Kerry, you could never be invisible regardless of whatever size you are. Your personality and heart and spirit make you shine wherever you are -- not to mention how pretty you are.

That said, way to go on the weight loss!!

At 1/25/2008 12:50 PM, Anonymous Jennie Hansen said...

Great column, Kerry, and oh so true. More than that I won't say since it hits too close to home. By the way, I like a few ellipses and an occasional ly word. They're effective and natural if not overdone.

At 1/25/2008 1:11 PM, Blogger Stephanie Humphreys said...

Great thoughts. I hate the thought of becoming invisible, but at the same time, if it means I can eat more chocolate, maybe there is some good in it.

At 1/25/2008 7:08 PM, Blogger Annette Lyon said...

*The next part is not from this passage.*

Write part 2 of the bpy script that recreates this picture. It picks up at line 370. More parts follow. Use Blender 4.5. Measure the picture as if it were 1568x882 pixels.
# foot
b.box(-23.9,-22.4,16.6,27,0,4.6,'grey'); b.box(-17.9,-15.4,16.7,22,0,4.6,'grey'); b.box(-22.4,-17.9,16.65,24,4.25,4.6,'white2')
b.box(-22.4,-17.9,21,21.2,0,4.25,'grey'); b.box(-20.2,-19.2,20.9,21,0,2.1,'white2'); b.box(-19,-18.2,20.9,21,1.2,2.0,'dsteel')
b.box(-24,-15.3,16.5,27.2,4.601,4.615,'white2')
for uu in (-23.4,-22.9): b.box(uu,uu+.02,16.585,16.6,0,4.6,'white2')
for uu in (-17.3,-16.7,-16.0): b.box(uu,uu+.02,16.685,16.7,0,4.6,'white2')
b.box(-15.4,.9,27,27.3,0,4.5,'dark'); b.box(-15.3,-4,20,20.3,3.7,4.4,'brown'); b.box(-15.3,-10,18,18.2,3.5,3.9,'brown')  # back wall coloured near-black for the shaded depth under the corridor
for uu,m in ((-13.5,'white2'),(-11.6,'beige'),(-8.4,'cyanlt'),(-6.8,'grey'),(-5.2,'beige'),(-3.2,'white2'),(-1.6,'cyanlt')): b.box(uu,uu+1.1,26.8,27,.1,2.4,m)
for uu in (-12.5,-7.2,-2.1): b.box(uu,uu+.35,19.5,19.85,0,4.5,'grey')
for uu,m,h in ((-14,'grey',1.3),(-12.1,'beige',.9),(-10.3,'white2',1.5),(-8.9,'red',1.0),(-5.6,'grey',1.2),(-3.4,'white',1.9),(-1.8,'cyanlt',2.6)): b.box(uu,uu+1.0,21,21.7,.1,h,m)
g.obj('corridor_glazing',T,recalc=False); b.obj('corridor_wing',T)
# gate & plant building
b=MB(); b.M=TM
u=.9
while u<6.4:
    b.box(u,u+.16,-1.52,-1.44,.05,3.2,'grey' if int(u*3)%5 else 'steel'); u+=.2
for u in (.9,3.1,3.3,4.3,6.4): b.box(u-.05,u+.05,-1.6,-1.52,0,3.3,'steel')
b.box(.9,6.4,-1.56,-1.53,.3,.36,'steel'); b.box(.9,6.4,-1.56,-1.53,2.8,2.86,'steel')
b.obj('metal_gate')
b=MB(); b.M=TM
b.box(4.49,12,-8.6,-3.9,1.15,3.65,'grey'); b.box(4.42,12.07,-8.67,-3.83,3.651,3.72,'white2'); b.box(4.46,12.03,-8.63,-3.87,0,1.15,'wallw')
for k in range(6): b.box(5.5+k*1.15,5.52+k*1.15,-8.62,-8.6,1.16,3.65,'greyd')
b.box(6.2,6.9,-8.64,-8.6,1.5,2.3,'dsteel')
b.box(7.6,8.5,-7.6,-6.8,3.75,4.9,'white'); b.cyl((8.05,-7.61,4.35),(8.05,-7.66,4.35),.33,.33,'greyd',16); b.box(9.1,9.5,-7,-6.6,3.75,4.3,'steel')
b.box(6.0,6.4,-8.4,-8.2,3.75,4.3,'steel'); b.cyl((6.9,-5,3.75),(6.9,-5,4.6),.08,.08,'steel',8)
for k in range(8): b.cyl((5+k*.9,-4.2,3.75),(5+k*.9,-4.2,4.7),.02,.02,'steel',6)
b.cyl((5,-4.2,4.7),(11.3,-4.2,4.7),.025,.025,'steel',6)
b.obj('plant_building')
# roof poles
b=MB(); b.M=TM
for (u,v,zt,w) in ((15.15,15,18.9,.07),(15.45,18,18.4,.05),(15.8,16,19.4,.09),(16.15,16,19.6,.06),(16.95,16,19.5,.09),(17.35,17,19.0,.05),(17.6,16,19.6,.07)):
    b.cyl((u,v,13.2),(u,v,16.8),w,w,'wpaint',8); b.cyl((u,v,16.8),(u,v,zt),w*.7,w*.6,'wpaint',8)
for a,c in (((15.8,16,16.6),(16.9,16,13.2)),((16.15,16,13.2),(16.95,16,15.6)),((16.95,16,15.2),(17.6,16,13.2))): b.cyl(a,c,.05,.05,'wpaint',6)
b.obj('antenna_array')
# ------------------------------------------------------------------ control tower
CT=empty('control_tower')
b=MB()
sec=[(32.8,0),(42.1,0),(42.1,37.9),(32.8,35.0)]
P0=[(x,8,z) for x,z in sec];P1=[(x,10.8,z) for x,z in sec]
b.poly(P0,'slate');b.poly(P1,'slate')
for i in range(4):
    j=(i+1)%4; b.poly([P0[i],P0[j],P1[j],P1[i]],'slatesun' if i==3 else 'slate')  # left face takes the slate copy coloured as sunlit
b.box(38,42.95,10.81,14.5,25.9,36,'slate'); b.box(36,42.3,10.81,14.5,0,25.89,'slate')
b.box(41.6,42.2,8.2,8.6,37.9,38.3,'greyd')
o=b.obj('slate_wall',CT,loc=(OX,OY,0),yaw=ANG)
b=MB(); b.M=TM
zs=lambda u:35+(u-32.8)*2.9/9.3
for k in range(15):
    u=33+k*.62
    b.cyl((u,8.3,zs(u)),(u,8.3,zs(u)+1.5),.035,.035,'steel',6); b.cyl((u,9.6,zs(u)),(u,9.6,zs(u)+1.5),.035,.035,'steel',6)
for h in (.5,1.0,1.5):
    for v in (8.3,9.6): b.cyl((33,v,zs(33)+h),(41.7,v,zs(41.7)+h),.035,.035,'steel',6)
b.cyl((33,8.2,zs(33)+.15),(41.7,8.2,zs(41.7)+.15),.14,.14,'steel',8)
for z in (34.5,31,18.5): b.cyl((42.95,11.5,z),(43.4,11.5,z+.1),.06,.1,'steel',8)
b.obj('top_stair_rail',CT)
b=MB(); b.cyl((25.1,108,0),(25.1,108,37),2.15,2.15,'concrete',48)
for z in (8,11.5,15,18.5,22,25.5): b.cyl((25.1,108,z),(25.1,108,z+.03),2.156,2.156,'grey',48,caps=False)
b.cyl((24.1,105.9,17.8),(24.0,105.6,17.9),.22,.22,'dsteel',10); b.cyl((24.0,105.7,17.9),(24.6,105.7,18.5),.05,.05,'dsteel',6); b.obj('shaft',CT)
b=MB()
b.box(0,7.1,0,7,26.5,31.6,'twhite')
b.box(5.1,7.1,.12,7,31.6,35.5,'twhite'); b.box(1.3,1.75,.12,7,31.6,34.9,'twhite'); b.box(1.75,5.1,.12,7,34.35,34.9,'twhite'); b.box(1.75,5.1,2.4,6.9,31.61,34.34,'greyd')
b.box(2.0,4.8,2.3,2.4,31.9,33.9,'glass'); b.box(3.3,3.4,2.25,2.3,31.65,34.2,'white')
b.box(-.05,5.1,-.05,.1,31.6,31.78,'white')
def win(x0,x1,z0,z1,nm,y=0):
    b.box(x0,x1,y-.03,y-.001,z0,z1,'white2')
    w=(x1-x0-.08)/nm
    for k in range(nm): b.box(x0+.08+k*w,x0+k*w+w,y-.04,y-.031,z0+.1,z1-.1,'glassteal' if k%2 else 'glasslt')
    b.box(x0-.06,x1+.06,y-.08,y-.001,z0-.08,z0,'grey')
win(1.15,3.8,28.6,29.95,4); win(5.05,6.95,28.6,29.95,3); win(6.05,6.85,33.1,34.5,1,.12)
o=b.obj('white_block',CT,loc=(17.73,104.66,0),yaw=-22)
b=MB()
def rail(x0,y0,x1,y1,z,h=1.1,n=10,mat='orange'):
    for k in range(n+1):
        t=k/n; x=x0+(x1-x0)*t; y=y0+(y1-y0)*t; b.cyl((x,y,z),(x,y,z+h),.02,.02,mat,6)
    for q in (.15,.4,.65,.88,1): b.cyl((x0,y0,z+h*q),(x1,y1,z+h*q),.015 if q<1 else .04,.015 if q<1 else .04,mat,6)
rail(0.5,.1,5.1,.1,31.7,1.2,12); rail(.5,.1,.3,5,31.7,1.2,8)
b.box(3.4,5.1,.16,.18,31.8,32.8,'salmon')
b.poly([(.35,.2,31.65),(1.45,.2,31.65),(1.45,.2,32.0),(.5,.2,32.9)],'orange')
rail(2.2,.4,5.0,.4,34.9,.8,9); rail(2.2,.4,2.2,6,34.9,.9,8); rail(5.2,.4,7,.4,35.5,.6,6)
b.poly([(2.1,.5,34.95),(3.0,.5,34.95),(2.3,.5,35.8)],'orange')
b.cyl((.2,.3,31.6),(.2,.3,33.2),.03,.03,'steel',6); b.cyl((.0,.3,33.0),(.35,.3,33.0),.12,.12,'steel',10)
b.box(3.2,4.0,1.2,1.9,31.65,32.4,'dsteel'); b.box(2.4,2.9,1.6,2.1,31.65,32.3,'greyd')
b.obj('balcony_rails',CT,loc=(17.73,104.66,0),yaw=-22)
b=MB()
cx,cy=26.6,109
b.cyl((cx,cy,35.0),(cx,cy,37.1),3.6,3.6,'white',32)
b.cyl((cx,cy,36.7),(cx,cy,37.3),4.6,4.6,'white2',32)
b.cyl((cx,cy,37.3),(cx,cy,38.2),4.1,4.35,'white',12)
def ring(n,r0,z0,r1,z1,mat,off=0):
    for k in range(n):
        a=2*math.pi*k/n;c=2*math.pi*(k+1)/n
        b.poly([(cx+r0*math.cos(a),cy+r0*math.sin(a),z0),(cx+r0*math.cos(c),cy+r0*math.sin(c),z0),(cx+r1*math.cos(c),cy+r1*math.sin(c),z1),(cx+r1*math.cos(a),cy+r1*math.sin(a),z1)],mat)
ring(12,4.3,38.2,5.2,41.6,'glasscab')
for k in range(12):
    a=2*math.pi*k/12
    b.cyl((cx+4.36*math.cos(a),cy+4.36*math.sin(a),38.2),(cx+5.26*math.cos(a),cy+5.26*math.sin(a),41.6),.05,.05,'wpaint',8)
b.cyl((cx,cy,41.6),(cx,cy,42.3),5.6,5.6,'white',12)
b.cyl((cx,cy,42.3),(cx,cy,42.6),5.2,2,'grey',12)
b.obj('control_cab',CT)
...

I like what Stephanie Hymphreys said--any excuse for greater chocolate consumption is a good thing.

Congrats on your success, Kerry. You'll never be invisible to us. :)

At 1/26/2008 1:51 AM, Blogger Melanie Goldmund said...

This comment has been removed by the author.

At 1/26/2008 2:41 PM, Blogger Rebecca Talley said...

I love it when my kids talk about how "hot" Johnny Depp is or George Clooney and I remind them they are in my age range and my kids say, "They're not that old." Yep, invisible.

Woo hoo for the weight loss!! Do tell your secret. 25 lbs is fabulous!

At 1/26/2008 6:36 PM, Anonymous Anonymous said...

I'm not the mono-dimensional editor Kerry Lynn would have you believe. There are numbere of things I edit when rewriting beyond ly adverbs. Repetition, recurring duplication, and redundancies.

At 1/28/2008 3:34 AM, Blogger Melanie Goldmund said...

This comment has been removed by the author.

At 1/29/2008 11:16 PM, Blogger Nancy said...

Kerry, Kerry, I am laughing!! I just now saw this post (I'm a little slow, sometimes), and I think you are absolutely so stinkin' funny. I cannot wait for that book of yours to come out.

And as for invisible- I realized I'd been trying to stay young and visible by leaving my hair long. When I cut it, my husband said, "Well, you don't look like you're stuck between college and motherhood anymore."


And my 12 year old said, "Wow, we look rich!"

Again- hmm.

Not quite sure what to make of it all, I'm still trying to sort it out, but I related so well to all you said.